これが猪木さんが主催する最後のプロレス興行となる。
今年8月28日には、「24時間テレビ45 愛は地球を救う」に車いすで登場し、復活を誓った矢先だった。

「燃える闘魂」生涯プロレスラーの人生
「燃える闘魂」のキャッチフレーズ通り、最期まで“プロレスラー”であり続けた生涯だった。
プロレス界、格闘技界への功績は語るまでもない。
横浜市出身で、中学生のときにブラジルに移住。その後プロレスラーの力道山にスカウトされて日本に帰国し、17歳でプロレス界に入った。
同時に入門したジャイアント馬場さんとタッグを組んで注目を集め、1972年には「新日本プロレス」を立ち上げ、プロレス界をけん引してきた。
そして、モハメド・アリとの異種格闘技戦をするなど、その闘う姿は私たちを魅了してきた。
現在活躍するプロレスラーや格闘家にも、大きな影響を与えている。
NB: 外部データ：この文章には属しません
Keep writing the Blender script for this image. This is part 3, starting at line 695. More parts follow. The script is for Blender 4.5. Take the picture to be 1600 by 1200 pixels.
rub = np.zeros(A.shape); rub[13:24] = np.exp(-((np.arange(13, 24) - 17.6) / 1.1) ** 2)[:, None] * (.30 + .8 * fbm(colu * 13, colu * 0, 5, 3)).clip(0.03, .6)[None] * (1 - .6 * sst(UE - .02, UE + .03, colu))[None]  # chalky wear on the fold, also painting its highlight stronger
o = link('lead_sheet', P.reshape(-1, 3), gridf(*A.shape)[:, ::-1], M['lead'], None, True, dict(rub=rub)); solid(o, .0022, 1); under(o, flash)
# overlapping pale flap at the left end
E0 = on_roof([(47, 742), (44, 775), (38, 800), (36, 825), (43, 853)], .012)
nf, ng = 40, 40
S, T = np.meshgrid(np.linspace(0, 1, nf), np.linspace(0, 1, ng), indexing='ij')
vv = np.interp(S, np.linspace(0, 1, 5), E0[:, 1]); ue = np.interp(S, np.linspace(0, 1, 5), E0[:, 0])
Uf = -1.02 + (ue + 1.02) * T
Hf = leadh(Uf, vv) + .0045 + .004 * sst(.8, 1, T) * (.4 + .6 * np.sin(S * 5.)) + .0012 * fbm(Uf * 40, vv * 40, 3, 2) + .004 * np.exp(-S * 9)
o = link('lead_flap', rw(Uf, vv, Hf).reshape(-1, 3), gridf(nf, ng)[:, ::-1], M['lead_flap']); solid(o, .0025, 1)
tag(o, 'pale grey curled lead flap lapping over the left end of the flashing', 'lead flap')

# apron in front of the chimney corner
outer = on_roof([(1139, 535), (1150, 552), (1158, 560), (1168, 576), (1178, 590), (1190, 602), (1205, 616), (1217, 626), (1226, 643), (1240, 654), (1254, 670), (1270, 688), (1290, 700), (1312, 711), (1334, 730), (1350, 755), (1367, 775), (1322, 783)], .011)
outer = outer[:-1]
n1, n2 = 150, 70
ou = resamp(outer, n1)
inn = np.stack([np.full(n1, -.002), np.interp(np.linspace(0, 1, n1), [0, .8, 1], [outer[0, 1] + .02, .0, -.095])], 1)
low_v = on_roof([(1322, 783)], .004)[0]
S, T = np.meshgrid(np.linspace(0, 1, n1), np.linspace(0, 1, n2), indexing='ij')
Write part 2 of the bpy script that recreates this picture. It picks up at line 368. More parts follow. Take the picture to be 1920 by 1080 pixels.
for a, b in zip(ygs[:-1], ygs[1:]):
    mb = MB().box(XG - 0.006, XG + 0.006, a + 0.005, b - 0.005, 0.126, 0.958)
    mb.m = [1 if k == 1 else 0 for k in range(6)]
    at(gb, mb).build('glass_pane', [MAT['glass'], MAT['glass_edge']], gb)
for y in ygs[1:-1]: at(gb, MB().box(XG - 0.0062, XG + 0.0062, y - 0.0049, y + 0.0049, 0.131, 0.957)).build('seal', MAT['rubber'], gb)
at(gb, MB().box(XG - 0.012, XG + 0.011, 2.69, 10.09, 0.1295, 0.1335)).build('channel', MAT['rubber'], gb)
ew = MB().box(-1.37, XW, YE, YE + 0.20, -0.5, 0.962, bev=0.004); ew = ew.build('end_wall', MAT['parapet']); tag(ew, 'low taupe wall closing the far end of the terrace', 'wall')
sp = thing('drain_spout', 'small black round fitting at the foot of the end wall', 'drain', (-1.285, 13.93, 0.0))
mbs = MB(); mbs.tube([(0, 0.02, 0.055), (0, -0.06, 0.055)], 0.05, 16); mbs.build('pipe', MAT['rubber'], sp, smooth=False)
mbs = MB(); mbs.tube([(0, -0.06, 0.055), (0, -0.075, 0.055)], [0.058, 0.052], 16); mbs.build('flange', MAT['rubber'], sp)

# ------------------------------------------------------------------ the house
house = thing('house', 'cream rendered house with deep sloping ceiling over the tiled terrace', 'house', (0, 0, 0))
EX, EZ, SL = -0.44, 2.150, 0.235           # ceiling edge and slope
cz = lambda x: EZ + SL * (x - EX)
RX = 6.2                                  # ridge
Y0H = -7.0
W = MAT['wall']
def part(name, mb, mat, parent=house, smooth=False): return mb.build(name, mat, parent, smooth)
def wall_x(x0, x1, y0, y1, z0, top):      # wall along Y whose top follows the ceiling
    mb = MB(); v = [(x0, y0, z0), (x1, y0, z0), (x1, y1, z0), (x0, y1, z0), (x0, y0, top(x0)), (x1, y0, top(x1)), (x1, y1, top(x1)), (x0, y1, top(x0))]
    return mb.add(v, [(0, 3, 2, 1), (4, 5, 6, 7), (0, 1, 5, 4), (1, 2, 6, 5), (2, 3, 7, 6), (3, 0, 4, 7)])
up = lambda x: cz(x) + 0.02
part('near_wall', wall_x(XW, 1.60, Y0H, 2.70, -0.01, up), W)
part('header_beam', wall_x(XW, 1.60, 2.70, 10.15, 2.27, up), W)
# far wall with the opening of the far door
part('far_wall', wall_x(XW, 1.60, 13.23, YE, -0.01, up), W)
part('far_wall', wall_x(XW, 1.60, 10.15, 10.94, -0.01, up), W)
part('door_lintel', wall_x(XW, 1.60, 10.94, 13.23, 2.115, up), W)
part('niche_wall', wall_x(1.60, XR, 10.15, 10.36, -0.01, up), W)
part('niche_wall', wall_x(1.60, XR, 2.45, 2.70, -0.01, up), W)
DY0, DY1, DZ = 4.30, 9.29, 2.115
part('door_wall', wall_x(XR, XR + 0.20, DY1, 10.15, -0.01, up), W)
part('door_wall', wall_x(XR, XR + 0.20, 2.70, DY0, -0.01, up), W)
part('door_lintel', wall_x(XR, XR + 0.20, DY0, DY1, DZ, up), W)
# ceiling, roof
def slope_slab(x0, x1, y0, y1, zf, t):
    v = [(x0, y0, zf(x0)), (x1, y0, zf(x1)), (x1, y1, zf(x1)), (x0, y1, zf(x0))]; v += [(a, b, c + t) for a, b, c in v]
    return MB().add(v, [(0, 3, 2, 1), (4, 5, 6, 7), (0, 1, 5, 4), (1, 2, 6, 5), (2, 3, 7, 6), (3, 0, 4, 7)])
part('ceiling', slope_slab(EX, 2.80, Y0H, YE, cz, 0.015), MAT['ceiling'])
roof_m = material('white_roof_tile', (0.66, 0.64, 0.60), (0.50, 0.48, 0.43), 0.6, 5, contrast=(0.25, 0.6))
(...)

「アントニオ猪木こそがプロレス」と訴えるファンも多い。
テレビ朝日の『ワールドプロレスリング』は、視聴率20%を超えていた。
「アントニオ猪木」は「数字が取れる」存在で、プロレスラーの枠を超え、様々なテレビ業界で影響を与えてきたのだ。

プロレスを通して人質を「全員解放」へ
1989年、猪木さんは「スポーツ平和党」を立ち上げ国会議員になった。
そしてすぐ翌年に、イラクのフセイン政権によるクウェート侵攻が起こり、日本人が人質になった。
猪木議員は飛行機をチャーターしてイラクに乗り込み、「平和の祭典」としてプロレス興行を開いた。
「無謀な行為」など、批判も多かったが、この後イラクと交渉し、人質を「全員解放」へ導いたのだ。
誰もが知るアントニオ猪木さん。
「1・2・3、ダー!」のかけ声は、現役時代を知らない若い世代も知っている国民的フレーズだ。
また「闘魂注入」と呼ぶ、頬への“ビンタ”も、猪木さんの代名詞である。
猪木さんが残した多くの伝説は、プロレス史だけでなく様々な分野でも語り継がれるだろう。